I would reverse and remand for a plenary trial on the issue of whether defendant, plaintiffs former wife, is openly and habitually living with and being supported by another man. The separation agreement, incorporated in a subsequent divorce decree, provided that alimony would cease upon the wife’s remarriage. Public policy does not allow double support. Section 248 of the Domestic Relations Law, in recognition of such policy, provides that a court may, in its discretion, eliminate provision for alimony "upon proof that the wife is habitually living with another man and holding herself out as his wife”. We should recognize that in this modern day and age relationships akin to that of husband and wife abound.
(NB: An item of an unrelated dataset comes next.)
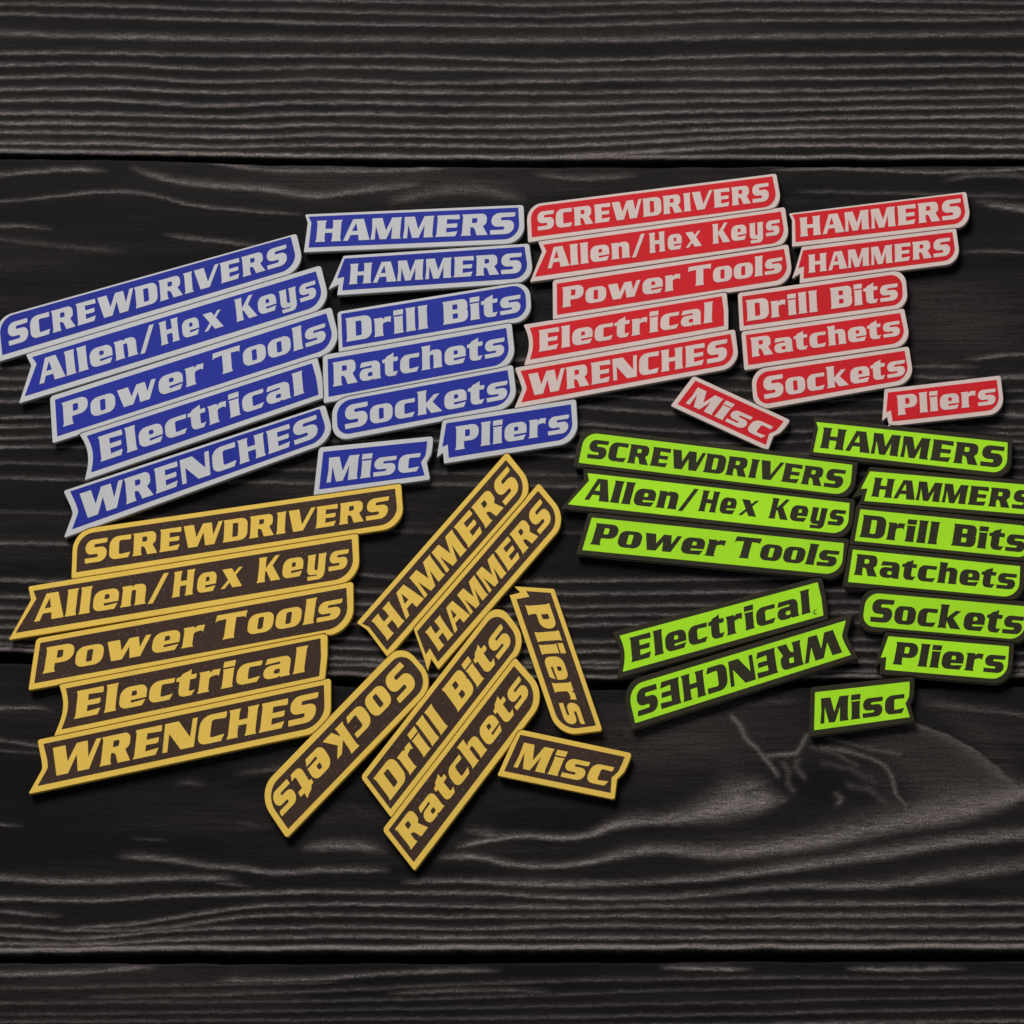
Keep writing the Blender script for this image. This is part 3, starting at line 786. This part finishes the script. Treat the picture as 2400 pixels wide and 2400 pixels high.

"To cut off support from a woman who remarries and to allow 'double support’ to a woman who enters into a continuous and open unmarried relationship is to make a distinction based upon 'a title’ rather than on the basic policy dealing with the right to support. The law should not condone a situation in which a divorced wife lives openly with another man, receives support from this other man, and still compels a former husband to support her. A woman who enters into such a relationship can truly be considered as having remarried for purposes of eliminating dual support.” (Levine v Levine, 79 Misc 2d 149, 151; see, also, Steinberg v Steinberg, Sup.Ct., Kings County, Special Term, Part 5-B, Sept. 9, 1974.)

Plaintiff has submitted sufficient proof to defeat defendant’s right to summary judgment. He has given the other man’s name, the address where his former wife and the other man are living and the date since when they are holding themselves out as husband and wife.

Markewich, J. P., Murphy and Lane, JJ., concur with Lupiano, J.; Nunez, J., dissents in an opinion.

Order, Supreme Court, New York County, entered on Febru*97ary 18, 1975, and judgment of said court entered thereon on March 12, 1975, affirmed, without costs and without disbursements.